Peter, who worked for the South London Press from 1992-96, was in the army from 1978 to 1982 before becoming a news photographer.

Born in 1946, Peter had sold his first photograph at the age of 15 in 1961 to The Western Morning News.

It was called Icicles on Jacob’s Ladder for the 21st century equivalent of about £14.

By the age of 25, he had travelled South-east Asia and Australia.

He worked for The Rhodesian Herald, then moved to the Johannesburg Star which sent him on assignment to cover the bloody Angolan war in May 1975.

The following year, he freelanced for Photographers International in Rhodesia, then under the leadership of Ian Smith and embroiled in a racial civil war.

Peter took a picture of an armed black Rhodesian soldier advancing in front of his white fellow-soldiers – a portent of the country’s future.

In June 1976, Newsweek used the picture as their cover – Peter’s first. It also earned him deportation by Smith’s regime.

He arrived back in South Africa the same day the Soweto riots broke out, and was asked to do assignments for AP, Newsweek and European publications.

Main Picture and above: Two of Peter Jordan’s winning pictures for the Portrait of the Year award for 2021. They are soldiers of the 2nd Battalion The Parachute Regiment during their flight to Cyprus for a dawn parachute jump into Jordan on an exercise with the Jordanian Special Forces in June 2021

In 1977, his pictures of the badly beaten body of Steve Biko in his coffin at the family home got him another Newsweek cover.

It was considered by many to have marked the beginning of the end of apartheid.

He later worked for TIME, the world’s largest news magazine, for more than 13 years and moved back to London.

During the Iran/Iraq war, in 1982, he had an exclusive photo session with Saddam Hussein and had a world exclusive on the frontline with the Iraqi army.
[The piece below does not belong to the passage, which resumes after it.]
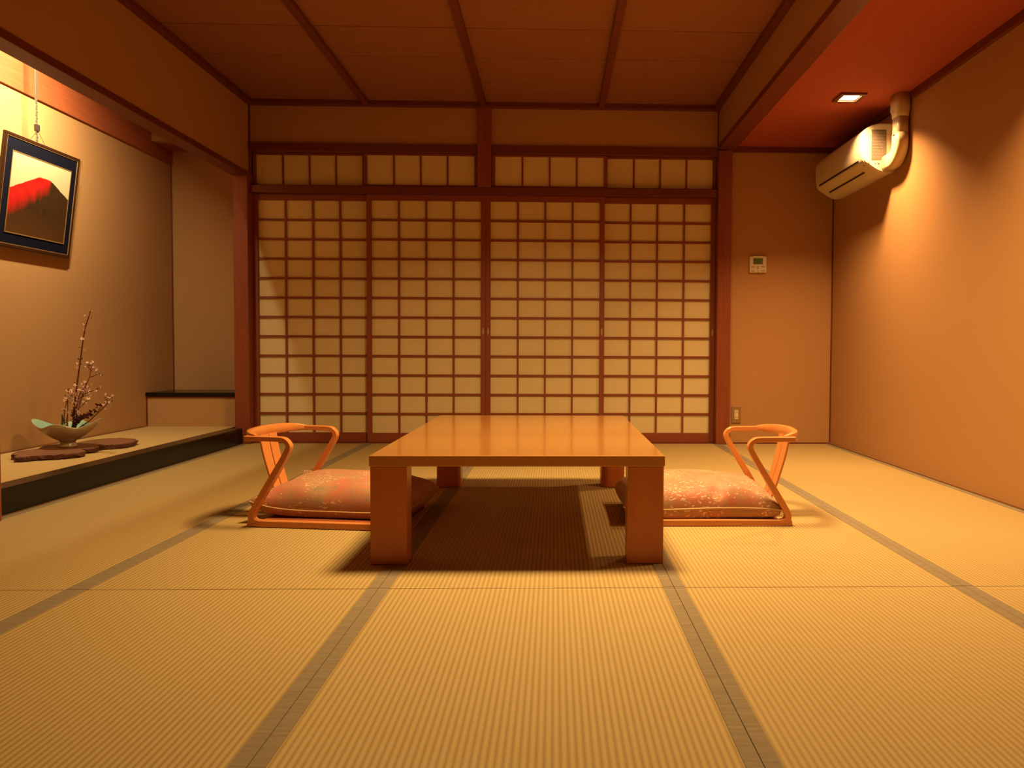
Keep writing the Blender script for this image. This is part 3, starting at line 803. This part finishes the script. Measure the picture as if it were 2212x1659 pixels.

He was later among the first on the scene after the horrific bombing of the US Marine base in Beirut on October 23, picking up awards from Overseas Press Club of America and the New York Guild of Journalists.

His photograph of Margaret Thatcher in the Chieftain tank, headscarf on and goggles down is still regularly used today.

He won another award from World Press Photo in Amsterdam for his coverage of Central American conflict in 1987.

In 1989, he won a Gold Medal at The International Photo Expo in Budapest.